Salah satu syarat untuk mendaftar yudisium di Pascasarjana UIN Ar-Raniry adalah menyerahkan salinan tesis yang sudah dicetak kepada para penguji. Karena alasan itulah, beberapa hari lalu saya menemui guru saya sekaligus penguji tesis, Profesor Syamsul Rijal, di ruangnya di Fakultas Ushuluddin.
Setelah menyerahkan satu eks tesis dengan judul “Wahhabi dalam Perspektif Himpunan Ulama Dayah,” saya juga menghadiahkan tiga buku saya kepada beliau. Tiga buku itu masing-masing berjudul: (1) Habis Sesat Terbitlah Stres: Fenomena Anti Wahabi di Aceh; (2) Syariat dan Apa Ta’a: Fenomena Sosial Keagamaan Pasca Konflik Aceh; dan (3) Demokrasi Kurang Ajar.

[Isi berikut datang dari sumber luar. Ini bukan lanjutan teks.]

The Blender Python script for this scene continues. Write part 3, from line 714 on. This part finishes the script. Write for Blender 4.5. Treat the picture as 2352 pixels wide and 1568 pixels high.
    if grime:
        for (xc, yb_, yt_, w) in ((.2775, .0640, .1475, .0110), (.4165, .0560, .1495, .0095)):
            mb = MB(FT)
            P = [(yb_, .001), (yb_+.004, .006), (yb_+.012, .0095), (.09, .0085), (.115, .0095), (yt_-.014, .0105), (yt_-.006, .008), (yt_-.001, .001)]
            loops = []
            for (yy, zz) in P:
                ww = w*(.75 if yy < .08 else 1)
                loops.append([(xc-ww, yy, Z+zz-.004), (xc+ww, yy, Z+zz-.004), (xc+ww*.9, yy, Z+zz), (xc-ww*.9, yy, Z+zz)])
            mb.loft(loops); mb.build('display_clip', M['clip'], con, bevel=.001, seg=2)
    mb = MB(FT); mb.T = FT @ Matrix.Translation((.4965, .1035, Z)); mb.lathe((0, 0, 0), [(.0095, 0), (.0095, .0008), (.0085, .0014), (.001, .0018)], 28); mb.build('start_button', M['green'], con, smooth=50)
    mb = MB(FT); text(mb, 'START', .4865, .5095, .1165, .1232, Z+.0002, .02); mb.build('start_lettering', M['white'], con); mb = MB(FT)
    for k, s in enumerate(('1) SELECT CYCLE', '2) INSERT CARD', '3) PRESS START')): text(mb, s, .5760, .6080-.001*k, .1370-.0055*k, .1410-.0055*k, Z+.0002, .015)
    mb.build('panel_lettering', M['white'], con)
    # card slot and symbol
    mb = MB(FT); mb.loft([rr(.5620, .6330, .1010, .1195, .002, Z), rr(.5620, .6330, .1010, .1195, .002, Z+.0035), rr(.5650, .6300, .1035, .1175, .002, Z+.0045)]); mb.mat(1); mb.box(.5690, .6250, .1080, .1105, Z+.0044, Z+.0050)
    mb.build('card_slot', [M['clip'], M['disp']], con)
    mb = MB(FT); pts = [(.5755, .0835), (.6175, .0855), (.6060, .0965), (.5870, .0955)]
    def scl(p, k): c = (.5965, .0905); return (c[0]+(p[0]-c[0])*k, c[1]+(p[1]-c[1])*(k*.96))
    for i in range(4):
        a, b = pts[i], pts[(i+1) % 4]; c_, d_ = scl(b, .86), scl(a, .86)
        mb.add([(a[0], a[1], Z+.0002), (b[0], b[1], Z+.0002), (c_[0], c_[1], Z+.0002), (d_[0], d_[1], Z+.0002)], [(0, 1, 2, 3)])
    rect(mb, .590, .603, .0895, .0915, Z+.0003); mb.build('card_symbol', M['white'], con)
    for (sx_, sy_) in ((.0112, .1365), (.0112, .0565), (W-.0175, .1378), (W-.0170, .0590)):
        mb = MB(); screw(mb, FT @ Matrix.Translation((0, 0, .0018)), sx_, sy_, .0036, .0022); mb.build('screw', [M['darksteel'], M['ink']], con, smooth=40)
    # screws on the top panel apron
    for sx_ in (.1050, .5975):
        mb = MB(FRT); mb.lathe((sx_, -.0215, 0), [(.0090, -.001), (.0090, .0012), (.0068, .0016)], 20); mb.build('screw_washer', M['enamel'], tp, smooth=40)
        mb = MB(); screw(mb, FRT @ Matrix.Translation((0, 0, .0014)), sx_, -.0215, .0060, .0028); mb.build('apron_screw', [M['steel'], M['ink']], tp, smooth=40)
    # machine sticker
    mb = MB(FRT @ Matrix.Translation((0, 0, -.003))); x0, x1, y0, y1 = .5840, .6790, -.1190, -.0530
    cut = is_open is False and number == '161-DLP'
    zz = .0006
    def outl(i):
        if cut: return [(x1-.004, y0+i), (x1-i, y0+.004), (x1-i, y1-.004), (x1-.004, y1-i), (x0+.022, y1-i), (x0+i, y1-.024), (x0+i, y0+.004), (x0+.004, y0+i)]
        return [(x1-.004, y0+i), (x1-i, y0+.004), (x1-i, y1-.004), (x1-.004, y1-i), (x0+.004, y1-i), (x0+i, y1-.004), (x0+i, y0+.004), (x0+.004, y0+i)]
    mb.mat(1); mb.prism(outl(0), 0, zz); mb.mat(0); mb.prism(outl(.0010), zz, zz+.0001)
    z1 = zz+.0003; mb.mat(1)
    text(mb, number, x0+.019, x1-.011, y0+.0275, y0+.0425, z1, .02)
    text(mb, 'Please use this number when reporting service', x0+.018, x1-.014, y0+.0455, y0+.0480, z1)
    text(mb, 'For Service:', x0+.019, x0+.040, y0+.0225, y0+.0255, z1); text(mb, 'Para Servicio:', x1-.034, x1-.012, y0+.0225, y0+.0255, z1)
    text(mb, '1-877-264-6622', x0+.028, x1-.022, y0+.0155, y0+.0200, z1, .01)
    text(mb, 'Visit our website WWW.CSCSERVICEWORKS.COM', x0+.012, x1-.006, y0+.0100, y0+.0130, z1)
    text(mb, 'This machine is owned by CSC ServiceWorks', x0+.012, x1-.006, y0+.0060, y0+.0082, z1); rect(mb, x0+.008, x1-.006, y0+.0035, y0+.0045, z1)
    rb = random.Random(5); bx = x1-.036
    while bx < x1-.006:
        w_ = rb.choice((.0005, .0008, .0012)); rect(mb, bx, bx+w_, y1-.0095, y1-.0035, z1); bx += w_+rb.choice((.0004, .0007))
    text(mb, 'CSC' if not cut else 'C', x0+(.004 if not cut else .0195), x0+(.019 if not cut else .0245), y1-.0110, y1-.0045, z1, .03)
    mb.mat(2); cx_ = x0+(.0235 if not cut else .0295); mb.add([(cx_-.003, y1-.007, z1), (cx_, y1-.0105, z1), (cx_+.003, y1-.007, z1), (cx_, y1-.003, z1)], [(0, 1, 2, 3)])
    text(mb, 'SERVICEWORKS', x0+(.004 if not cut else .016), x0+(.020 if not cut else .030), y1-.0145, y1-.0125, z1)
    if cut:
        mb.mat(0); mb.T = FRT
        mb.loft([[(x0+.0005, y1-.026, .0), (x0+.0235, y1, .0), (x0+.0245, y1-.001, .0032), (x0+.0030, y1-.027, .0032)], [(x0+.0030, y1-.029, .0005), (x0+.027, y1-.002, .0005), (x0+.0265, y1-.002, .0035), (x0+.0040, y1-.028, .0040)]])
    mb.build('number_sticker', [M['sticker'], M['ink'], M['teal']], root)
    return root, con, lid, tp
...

Setelah menerima buku itu, Prof Syamsul mengajak untuk berfoto sambil memegang buku. Dalam konteks kekinian, dengan adanya media sosial, foto semisal ini adalah wajar saja. Tidak ada yang aneh.
Setelah berfoto dan berbincang sejenak tentang soal yudisium dan wisuda, saya pun pamit dan meninggalkan ruang beliau. Saya menuju ke Fakultas Adab dan Humaniora untuk menyerahkan tesis kepada Prof. Mishri A. Mukhsin. Setelah itu saya menuju ke warkop Dekmi Rukoh untuk bersantai sejenak.
Sambil meneguk minuman dan mengunyah beberapa kue, seperti biasa, saya pun membuka facebook. Tanpa sengaja saya melihat foto yang diposting Prof. Syamsul. Foto itu biasa saja dan tidak ada yang aneh.
Cuma saja saya sedikit kaget ketika melihat komentar di bawah foto. Terlihat sebagian komentator memberikan apresiasi dan sebagian lainnya justru “menyerang” Prof. Syamsul hanya karena beliau memposting buku saya.
Para “penyerang” itu sebagian saya kenal dan pernah bertemu di kedai kopi. Ramai juga yang tidak saya kenal secara langsung, tapi hanya sekadar melihat-lihat postingan mereka di facebook.
Sebagian besar dari komentator yang “menyerang” Prof. Syamsul adalah alumni dayah. Saya sendiri yakin bahwa beliau tidak pernah menduga akan muncul respons negatif pada postingan beliau. Sekiranya beliau tahu begitu, mungkin saja beliau tidak akan memposting buku-buku saya.
Selama ini, khususnya di Aceh, memang ada beberapa oknum kader dayah yang marah kepada tulisan-tulisan saya, terlebih soal Wahabi. Saya dianggap sebagai pembela pemikiran Wahabi.
Bagi saya, penilaian seperti itu tidak menjadi soal, karena itu adalah hak mereka. Namun yang disayangkan adalah pola perlawanan yang menggunakan caci maki yang sering mereka lakukan. Tentunya sikap seperti itu tidak mencerminkan watak dayah. Saya sendiri pernah mengaji di dayah sehingga saya tahu betul karakter orang dayah.
Anehnya lagi sebagian komentator itu justru belum pernah membaca buku saya, mereka hanya melihat judul dan kemudian “mengamuk.” Lagi-lagi, bagi saya, respons semisal itu saya anggap wajar saja. Saya cenderung menganggapnya sebagai hiburan.
Seharusnya, jika memang mereka merasa diri sebagai intelektual, apalagi beberapa di antara mereka adalah alumni Mesir, mereka bisa membuat bantahan dengan tulisan yang lebih terhormat. Tapi, mereka tidak melakukan itu, mereka lebih memilih caci maki sampai mulut berbusa.